Marc Augé, opus cité, p. 21-22

The Crowd (c) D.R.

La seule arme dont dispose Tati en tant que metteur en scène cette fois-ci, c’est la modernité esthétique qui, non pas disqualifie les injonctions et les codes institutionnalisés par ce haut-lieu, ce parangon dur et massif de la nouvelle socialité-sociabilité (autrement dit plus efficace, plus productive, directement connectée à la grande machine de production marchande) qu’est la Ville (Paris, cité anonyme et internationale, semblable à n’importe quelle autre métropole) mais chercherait plutôt par son formalisme pointilleux à lui faire rendre gorge, à l’exténuer en la sur-signifiant de détails plus insolites les uns que les autres.

La mollesse ontologique de Hulot (son chapeau gondolé, son parapluie flottant, son imper froissé, son visage souple, ses velléités professionnelles) contredit par l’élasticité de son être la matérialité indestructible de structures de socialisation comme des discours rigides qu’elles contiennent. Que peut le dur lorsque le mou, signe même de l’enfance, est si peu unifiant ?

Si Play Time est l’anti-Metropolis par son refus de tout alarmisme ou catastrophisme idéologiquement suspect, il serait plutôt une sorte de suite à The Crowd (1928) de King Vidor (mais un The Crowd sans la tragédie américaine de l’individualisme et du sujet) ou alors de Modern Times II dégraissé d’une dramaturgie de la violence technologique trop voyante (et la parenté des titres n’est, semble-t-il, pas une coïncidence) comme s’il avait été réalisé par un Buster Keaton dans la continuation de son œuvre (on pense à son court métrage Electrical House en 1921) (2). Comme chez ce dernier, on ne se moque des objets qu’à condition de les inventer soi-même en leur impulsant des intervalles élastiques de jeu à l’intérieur de leur codification d’usage : la critique se fait à ce prix, en mettant directement la main à la pâte.

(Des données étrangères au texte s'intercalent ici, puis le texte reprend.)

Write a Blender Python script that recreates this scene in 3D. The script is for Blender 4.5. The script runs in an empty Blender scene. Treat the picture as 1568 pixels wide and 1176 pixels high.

Il s’agit quand même de se faire au moins aussi intelligent que l’intelligence artificielle dont on cherche à décortiquer les mécanismes dominants, à détailler les circuits fondamentaux, à déconstruire l’idéologie qui l’habite (et la meilleure arme de celle-ci est de se cacher dans ses plis les plus fins, les plus ramassés).